In-House Resource Groups Can Help And Harm

Many companies like to portray themselves as big, happy families. But, sometimes they break that family down into smaller groups, like women or minorities, who can look out for each other.

The Chubb Group of Insurance Companies, one of the country's largest property and casualty insurers, and the employer of 10,400 workers, is one such company. At its New Jersey headquarters, there is a black employee network, and there are groups for Latinos, Asians, people with disabilities, working parents and young people.

Chubb midlevel manager Keith Ellsmith is a member of the company's gay and lesbian networking group.

"It is the face of diversity for gay and lesbian employees at the organization," he says. "Being able to be out and be yourself at work, it takes a level of pressure completely off your shoulders and allows you to be more productive."

On One Hand: Tangible Results

These groups can create tangible change in the workplace.

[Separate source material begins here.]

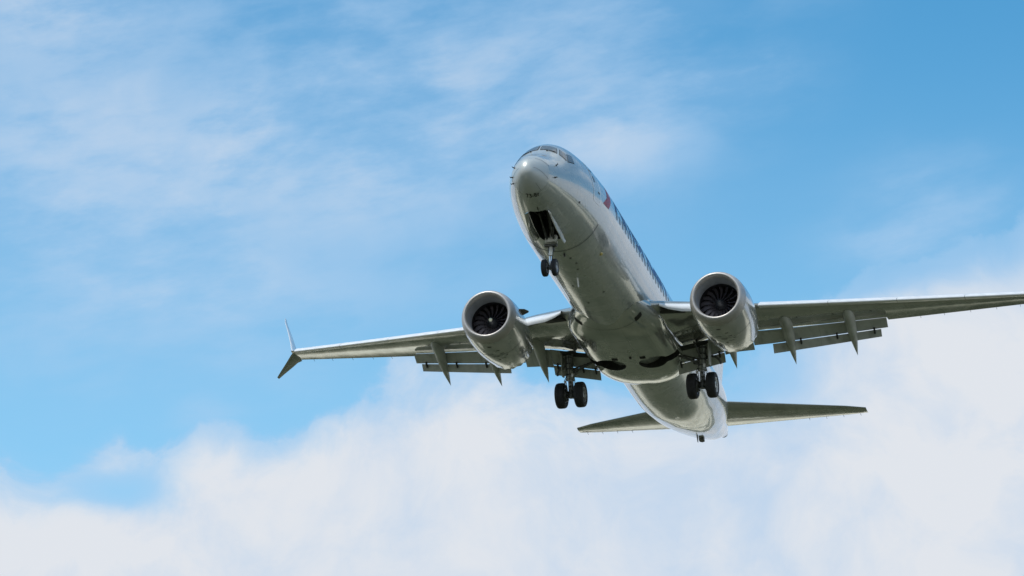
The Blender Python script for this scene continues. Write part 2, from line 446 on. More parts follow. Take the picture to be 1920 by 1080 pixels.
# cabin windows
def window_poly(cx, cz, w_=.25, h=.36): return rounded([(cx - w_/2, cz - h/2), (cx + w_/2, cz - h/2), (cx + w_/2, cz + h/2), (cx - w_/2, cz + h/2)], .11, 4)
for s in (1, -1):
    xs = [7.55 + .508 * k for k in range(22)]
    for x in xs:
        patch('cabin_window', window_poly(x, .20), 'pane', .006, side_map(s))
# cockpit windows: quads given by (x, y, z) corners on the left, mirrored
def th_of(x, y, z):
    t, b, w_, m = prof(x)
    yy = y / w_; zz = (z - m) / ((t - m) if z > m else (m - b))
    return math.atan2(yy, -zz)
panes = [[(2.05, .03, .87), (2.15, .70, .69), (2.53, .58, 1.08), (2.45, .03, 1.20)],
         [(2.19, .76, .68), (2.33, 1.03, .43), (2.66, .90, .91), (2.58, .65, 1.07)],
         [(2.37, 1.06, .41), (2.90, 1.21, .55), (3.05, 1.03, .95), (2.70, .92, .91)]]
for s in (1, -1):
    for q in panes:
        # refine in (x, theta)
        pq = [(x, th_of(x, y, z)) for x, y, z in q]
        c = (sum(a for a, b in pq) / 4, sum(b for a, b in pq) / 4)
        big = rounded(pq, .05, 3)
        small = [(c[0] + (a - c[0]) * .90, c[1] + (b - c[1]) * .90) for a, b in big]
        mp = lambda u, v, off, s=s: fus(u, s * v, off)
        fr = patch('cockpit_window', big, 'seal', .006, mp, L=.08)
        patch('window_glass', small, 'glass', .012, mp, parent=fr, L=.08)
# wipers and probes
for s in (1, -1):
    bm = bmesh.new()
    a = fus(2.06, s * th_of(2.1, .30, .8), .03); b = fus(2.16, s * th_of(2.2, .60, .76), .04); tube(bm, a, b, .012)
    tube(bm, fus(2.05, s * th_of(2.1, .30, .8), .0), a, .03)
    obj('windscreen_wiper', bm, 'ink', fuselage)
for s in (1, -1):
    for x, th in ((.60, 112), (.72, 84), (.80, 66)) if s < 0 else ((1.45, 119), (1.2, 85)):
        bm = bmesh.new()
        th = R_(th) * s
        a = fus(x, th, 0); b = fus(x, th, .10)
        tube(bm, a, b, .028, .014, 12); tube(bm, b + Vector((0, .05, 0)), b + Vector((0, -.06, 0)), .011, seg=8)
        bmesh.ops.create_icosphere(bm, subdivisions=2, radius=.038, matrix=Matrix.Translation(a))
        obj('air_probe', bm, 'ink', fuselage)
# door with bright surround
dr = rounded([(4.36, -.38), (5.20, -.38), (5.20, 1.42), (4.36, 1.42)], .16, 5)
di = rounded([(4.46, -.28), (5.10, -.28), (5.10, 1.32), (4.46, 1.32)], .10, 5)
for s in (1, -1):
    d = patch('entry_door', di, 'paint', .008, side_map(s))
    patch('door_surround', dr, 'white', .006, side_map(s), parent=d, inner=di)
    patch('door_window', window_poly(4.62, .62, .18, .28), 'pane', .012, side_map(s), parent=d)
    patch('door_handle', rounded([(4.86, .1), (5.06, .1), (5.06, .17), (4.86, .17)], .03, 2), 'seal', .012, side_map(s), parent=d)
    patch('door_handle', rounded([(4.46, .95), (4.72, .95), (4.72, 1.02), (4.46, 1.02)], .03, 2), 'seal', .012, side_map(s), parent=d)
# airline mark and name
for s in (1, -1):
    patch('tail_mark', [(5.47, -.08), (5.75, -.10), (6.12, -.06), (6.42, .22), (6.66, .55), (6.80, .95), (6.42, 1.0), (6.15, .52), (5.85, .20)] if 0 else
          [(5.47, -.08), (6.20, -.06), (6.62, .40), (6.95, .85), (7.02, 1.05), (6.40, 1.05), (6.05, .38)], 'red', .006, side_map(s))
    patch('tail_mark', [(6.55, 1.12), (7.05, 1.12), (7.10, 1.60), (6.62, 1.66)], 'blue', .006, side_map(s))
    patch('tail_mark', [(6.42, .62), (6.50, .60), (6.66, .92), (6.62, .98)], 'white', .010, side_map(s))
def text_bm(body, size, bold=0.0):
    cu = bpy.data.curves.new('t', 'FONT'); cu.body = body; cu.size = size; cu.resolution_u = 4; cu.offset = bold
    o = bpy.data.objects.new('t', cu); C.objects.link(o)
    dg = bpy.context.evaluated_depsgraph_get(); dg.update()
    me = bpy.data.meshes.new_from_object(o.evaluated_get(dg)); bm = bmesh.new(); bm.from_mesh(me)
    bpy.data.objects.remove(o); bpy.data.meshes.remove(me)
    return bm
def place_text(name, body, width, height, mapf, material, L=.15, off=.006):
    bm = text_bm(body, 1.0, .018)
    xs = [v.co.x for v in bm.verts]; ys = [v.co.y for v in bm.verts]
    x0, x1, y0, y1 = min(xs), max(xs), min(ys), max(ys)
    for v in bm.verts: v.co = Vector(((v.co.x - x0) / (x1 - x0) * width, (v.co.y - y0) / (y1 - y0) * height, 0))
    bmesh.ops.triangulate(bm, faces=bm.faces); refine(bm, L)
    for v in bm.verts: v.co = mapf(v.co.x, v.co.y, off)
    return obj(name, bm, material, fuselage, sharp=0, recalc=False)
place_text('name_lettering', 'American', 9.6, 1.75, lambda a, b, off: fus(7.35 + a, R_(98.5) + b / 1.93, off), 'letter')
place_text('name_lettering', 'American', 9.6, 1.75, lambda a, b, off: fus(16.95 - a, -R_(98.5) - b / 1.93, off), 'letter')
place_text('nose_number', '73-8r', .54, .23, lambda a, b, off: fus(1.06 - b + a * .04, (a - .19) / .80, off), 'ink', .06)
# dark skin joint behind the nose bay
def ring_strip(name, x, th0, th1, wd, material, slope=0.0):
    bm = bmesh.new(); n = 60; vs = []
    for k in range(n + 1):
        th = th0 + (th1 - th0) * k / n
        vs.append((bm.verts.new(fus(x + slope * abs(th), th, .006)), bm.verts.new(fus(x + wd + slope * abs(th), th, .006))))
    for a, b in zip(vs[:-1], vs[1:]): bm.faces.new((a[0], a[1], b[1], b[0]))
    obj(name, bm, material, fuselage, sharp=0, recalc=False)
ring_strip('skin_joint', 5.48, -R_(62), R_(62), .045, 'seal')
# radome lightning strips
bm = bmesh.new()
for s in (1, -1):
    for (xa, ta, xb, tb) in ((.48, 151, .9, 112), (.15, 100, .85, 72), (.45, 36, .9, 33)):
        L_ = [(xa + (xb - xa) * k / 10, R_(ta + (tb - ta) * k / 10) * s) for k in range(11)]
        v = [(bm.verts.new(fus(a, b, .005)), bm.verts.new(fus(a + .012, b + s * .012, .005))) for a, b in L_]
        for p, q in zip(v[:-1], v[1:]): bm.faces.new((p[0], p[1], q[1], q[0]))
obj_split('lightning_strip', bm, 'seal', fuselage, sharp=0, recalc=False)
# belly aerials, beacon, small ports
def blade(x, y, h, ch, material='white', name='blade_aerial', sweep=.25, z=None, up=-1):
    bm = bmesh.new(); zz = prof(x)[1] if z is None else z
    rings = []
    for k in range(5):
        f = k / 4; c = ch * (1 - .5 * f)
        rings.append([V(x + sweep * f + c * (.5 - .5 * math.cos(a)) , y + .03 * (1 - .5 * f) * math.sin(a) , zz + up * (h * f - .02)) for a in [2 * math.pi * j / 14 for j in range(14)]])
    loft(bm, rings); return obj(name, bm, material, fuselage)
blade(8.3, 0.02, .34, .34); blade(3.35 - 1.75, .06, .10, .16, 'ink')
bm = bmesh.new(); tube(bm, fus(7.35, R_(43), -.02), fus(7.35, R_(43), .05), .10, .06); obj('light_housing', bm, 'amber', fuselage)
bm = bmesh.new(); tube(bm, fus(5.8, R_(4), -.02), fus(5.85, R_(4), .12), .05, .03); obj('drain_mast', bm, 'ink', fuselage)
for x, th in ((6.3, 8), (6.9, 11), (7.5, 8), (9.3, -12), (3.3, 66), (10.4, 20), (11.2, -6)):
    bm = bmesh.new(); p = fus(x, R_(th)); q = fus(x, R_(th), .012)
    tube(bm, p, q, .05, .045); obj('skin_port', bm, 'seal', fuselage)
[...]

The gay and lesbian network persuaded the company to provide domestic partnership benefits for its employees.

Donna Griffin, Chubb's chief diversity officer, says networking groups are a way to attract talent, especially young people who might Google a company before deciding whether or not to apply.

"They do actually look at our Web site and they do look at awards," Griffin says, "whether it's being recognized by the Human Rights Campaign or [that] we were one of the top 50 companies for Latinas."

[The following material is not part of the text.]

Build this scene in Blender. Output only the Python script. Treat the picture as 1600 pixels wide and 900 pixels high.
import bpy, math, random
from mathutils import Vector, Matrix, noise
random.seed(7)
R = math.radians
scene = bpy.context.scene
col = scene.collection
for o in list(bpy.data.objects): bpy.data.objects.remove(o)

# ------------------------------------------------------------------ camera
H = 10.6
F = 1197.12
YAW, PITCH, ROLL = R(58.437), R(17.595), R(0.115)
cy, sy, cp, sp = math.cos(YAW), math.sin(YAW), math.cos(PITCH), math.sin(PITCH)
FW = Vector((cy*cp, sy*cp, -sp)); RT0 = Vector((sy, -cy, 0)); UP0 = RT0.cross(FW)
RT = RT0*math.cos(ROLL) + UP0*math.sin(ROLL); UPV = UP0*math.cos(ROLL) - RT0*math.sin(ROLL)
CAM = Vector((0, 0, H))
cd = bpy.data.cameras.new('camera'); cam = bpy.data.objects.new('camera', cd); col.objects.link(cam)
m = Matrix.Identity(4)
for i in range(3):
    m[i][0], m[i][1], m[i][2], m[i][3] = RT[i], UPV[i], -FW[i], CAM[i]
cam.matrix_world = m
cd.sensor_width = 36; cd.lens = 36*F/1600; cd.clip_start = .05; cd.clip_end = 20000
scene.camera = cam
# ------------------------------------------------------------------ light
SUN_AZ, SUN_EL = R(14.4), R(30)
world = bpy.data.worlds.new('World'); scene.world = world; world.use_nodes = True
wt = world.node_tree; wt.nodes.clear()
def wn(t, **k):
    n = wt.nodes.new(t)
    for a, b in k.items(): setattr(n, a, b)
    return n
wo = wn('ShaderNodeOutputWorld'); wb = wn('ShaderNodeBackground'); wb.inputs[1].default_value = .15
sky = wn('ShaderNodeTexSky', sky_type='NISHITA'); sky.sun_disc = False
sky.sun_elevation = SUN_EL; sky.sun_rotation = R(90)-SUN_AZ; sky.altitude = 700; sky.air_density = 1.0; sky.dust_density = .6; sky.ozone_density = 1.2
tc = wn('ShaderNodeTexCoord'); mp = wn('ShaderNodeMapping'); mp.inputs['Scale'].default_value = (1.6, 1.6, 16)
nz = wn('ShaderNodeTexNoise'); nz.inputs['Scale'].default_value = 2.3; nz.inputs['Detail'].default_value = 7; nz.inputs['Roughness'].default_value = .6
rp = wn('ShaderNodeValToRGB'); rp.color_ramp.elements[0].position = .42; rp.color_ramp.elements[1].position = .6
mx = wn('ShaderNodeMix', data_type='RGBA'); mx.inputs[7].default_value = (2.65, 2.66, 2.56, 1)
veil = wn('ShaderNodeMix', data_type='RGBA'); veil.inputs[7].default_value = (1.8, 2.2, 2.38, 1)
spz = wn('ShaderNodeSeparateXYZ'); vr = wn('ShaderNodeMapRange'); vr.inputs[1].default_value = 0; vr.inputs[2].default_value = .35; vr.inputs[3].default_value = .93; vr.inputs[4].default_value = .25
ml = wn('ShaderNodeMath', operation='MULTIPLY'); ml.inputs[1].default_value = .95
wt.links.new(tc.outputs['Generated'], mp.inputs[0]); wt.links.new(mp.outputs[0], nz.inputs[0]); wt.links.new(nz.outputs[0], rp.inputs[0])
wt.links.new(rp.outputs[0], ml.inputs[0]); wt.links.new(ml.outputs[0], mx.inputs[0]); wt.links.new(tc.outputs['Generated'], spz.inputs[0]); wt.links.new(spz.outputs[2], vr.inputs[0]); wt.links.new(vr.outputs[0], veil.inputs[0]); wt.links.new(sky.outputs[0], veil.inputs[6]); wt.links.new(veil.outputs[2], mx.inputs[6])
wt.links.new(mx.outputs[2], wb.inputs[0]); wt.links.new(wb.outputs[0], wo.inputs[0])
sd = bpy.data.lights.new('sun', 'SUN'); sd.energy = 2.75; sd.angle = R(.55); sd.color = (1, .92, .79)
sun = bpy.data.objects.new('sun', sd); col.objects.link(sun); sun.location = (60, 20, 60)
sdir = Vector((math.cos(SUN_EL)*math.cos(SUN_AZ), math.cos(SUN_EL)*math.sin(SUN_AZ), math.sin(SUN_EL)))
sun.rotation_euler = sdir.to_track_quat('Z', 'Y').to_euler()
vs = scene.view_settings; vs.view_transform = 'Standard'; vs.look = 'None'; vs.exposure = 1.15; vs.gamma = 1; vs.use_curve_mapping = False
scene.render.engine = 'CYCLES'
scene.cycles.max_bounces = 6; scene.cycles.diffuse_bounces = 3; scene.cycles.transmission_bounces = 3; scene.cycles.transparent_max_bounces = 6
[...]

Griffin says networking groups are not just there for employees — they also help with Chubb's bottom line.

"For example, in May of this year, we had a specific program that was geared toward our Asian-American agents and we utilized resources from our Asian business network in order to make that happen," Griffin says.

On The Other: A Balkanized Workplace

But there can be a downside to this approach. Harvard sociologist Frank Dobbin studies diversity strategies and says networking groups can balkanize a workplace, especially when it comes to racial minorities.

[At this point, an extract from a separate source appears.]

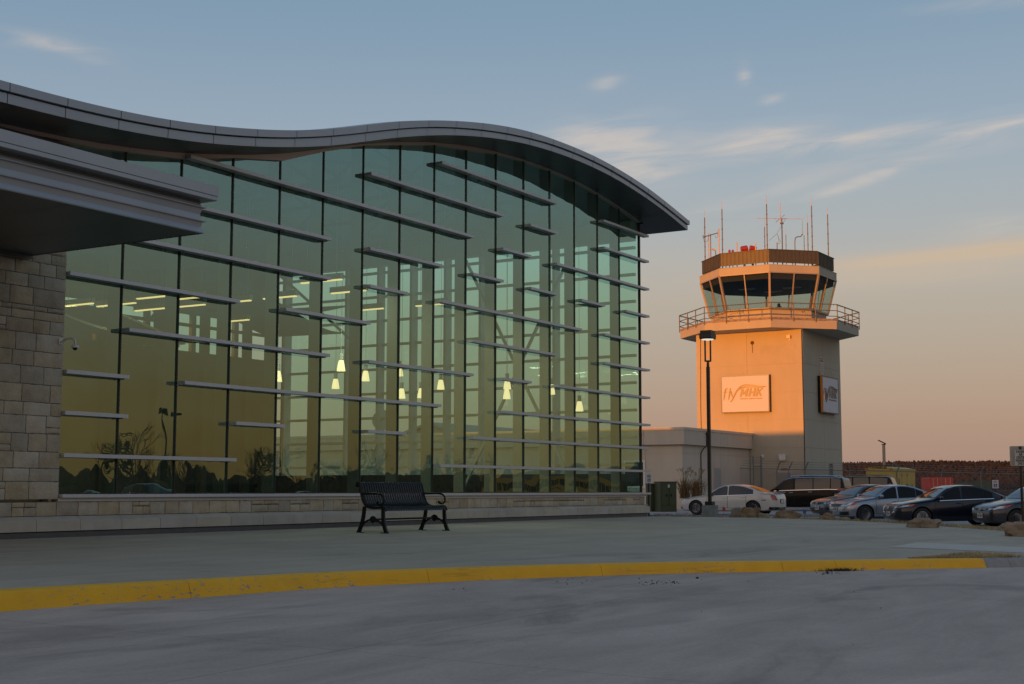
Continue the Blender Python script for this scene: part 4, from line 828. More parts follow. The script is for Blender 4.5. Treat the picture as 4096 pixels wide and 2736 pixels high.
whip('tall whip antenna at the far left of the tower roof', 405, 145, 230)
whip('tall whip antenna second from the left on the tower roof', 582, 55, 142)
whip('tallest whip antenna near the roof corner in the middle', 1036, 0, 92)
whip('medium whip antenna just left of the tallest one', 1011, 243, 323, r=.028)
whip('tall whip antenna on the right beside a shorter one', 1492, 22, 110)
whip('shorter whip antenna just left of the right-hand tall one', 1448, 198, 282, r=.03)
whip('rightmost whip antenna standing at the roof edge', 1653, 112, 195)
whip('thin short whip antenna right of the cross antenna', 1226, 343, 402, r=.022)
whip('thin short whip antenna right of the bent pipe antenna', 1410, 350, 408, r=.022)
for lab, x, y0, y1 in [('cream stick antenna under the crossbar at far left', 441, 385, 575), ('cream stick antenna at the right end of the crossbar', 546, 337, 530), ('short cream stick antenna left of the red beacons', 727, 478, 485), ('short cream stick antenna behind the right red beacon', 917, 485, 490)]:
    px, py = tz(x, y0); xy = roof_pt(px, 3.72 if x < 700 else 2.6); z1 = zat(xy, py); t = thing('stick_antenna', lab, 'antenna', (*xy, 15.13), 'cream stick antennas on the tower roof')
    mb = MB(); mb.cyl((*xy, z1-2.0 if x < 700 else 15.6), (*xy, z1), .042, 8); mb.build('radome', M_ANTW, t, True); mb = MB(); mb.cyl((*xy, 15.13), (*xy, z1-1.98 if x < 700 else 15.62), .03, 7); mb.build('mast', M_ANT, t, True)
a, b = roof_pt(tz(463, 410)[0], 3.72), None; zc = zat(a, tz(463, 412)[1]); t = thing('antenna_crossbar', 'short mast with a horizontal crossbar and hanging wires at far left', 'antenna', (*a, 15.13))
mb = MB(); mb.cyl((*a, 15.13), (*a, zc+.1), .03, 7); mb.build('mast', M_ANT, t, True)
e0_, e1_ = roof_pt(tz(388, 410)[0], 3.72), roof_pt(tz(541, 420)[0], 3.72); mb = MB(); mb.cyl((*e0_, zc+.03), (*e1_, zc-.05), .03, 7)
for e, dr in ((e0_, .35), (e1_, .35)): k = np.array(a)-e; k = k/np.linalg.norm(k); mb.tube([(*e, zc), (*(e+k*.1), zc-dr*.9), (*(e+k*.35), zc-dr), (*(e+k*.6), zc-.1)], .01, 5); mb.cyl((*e, zc-.1), (*e, zc+.18), .02, 6)
mb.build('crossbar', M_ANT, t, True)
xy = roof_pt(tz(1188, 250)[0], 2.9); z1 = zat(xy, tz(1188, 240)[1]); t = thing('cross_antenna', 'tall pole carrying a crossed four-arm antenna in the middle of the roof', 'antenna', (*xy, 15.13))
mb = MB(); mb.cyl((*xy, 15.13), (*xy, z1), .04, 8); mb.cyl((*xy, z1-.35), (*xy, z1-.27), .12, 8); mb.build('mast', M_ANT, t, True)
mb = MB(); zc = z1+.02; L_ = 1.55
r2 = np.array([rt[0], rt[1]])/np.hypot(rt[0], rt[1]); f2 = np.array([-r2[1], r2[0]])
c_ = xy-r2*.10
mb.cyl((*(c_-r2*L_), zc), (*(c_+r2*L_), zc-.03), .018, 6); mb.cyl((*(c_-f2*L_+0*r2), zc-.05), (*(c_+f2*L_), zc+.05), .018, 6); mb.cyl((*c_, zc-.3), (*c_, zc+1.05), .025, 6); mb.build('arms', M_ANTW, t, True)
xy = roof_pt(tz(1135, 400)[0], 3.0); z1 = zat(xy, tz(1135, 392)[1]); t = thing('ground_plane_antenna', 'thin antenna with drooping wire radials left of the tall cross', 'antenna', (*xy, 15.13))
mb = MB(); mb.cyl((*xy, 15.13), (*xy, z1-.6), .03, 7); mb.tube([(*xy, z1-.6), (*(xy+r2*.14), z1-.7), (*(xy+r2*.1), z1-.2), (*xy, z1)], .016, 6); mb.build('mast', M_ANT, t, True)
mb = MB(); 
for dx, dz in ((-.5, -.45), (.25, -.55), (.62, 1.05)): mb.cyl((*xy, z1), (*(xy+r2*dx), z1+dz), .008, 4)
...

"When minorities start meeting together they become resegregated and whites start to see them as an oppositional group, rather than members of the corporation," Dobbin says.

He acknowledges that these groups do have value for some employees. If you belong to a women's group, for example, statistics suggest you have a good chance of meeting female managers who might mentor you.

"These are the people who can help you get ahead and these are the people who identify talent and decide who gets promoted," Dobbin says. "It's managers, not low-level workers."

And for employees anxious to move up the corporate ladder, that kind of mentoring might be the best thing a networking group can offer. Dobbin says if these groups just function like social clubs or outlets for employee complaints, they run the risk of becoming mere window dressing — nice for the company brochure, but not the best way to make the company really look more like America.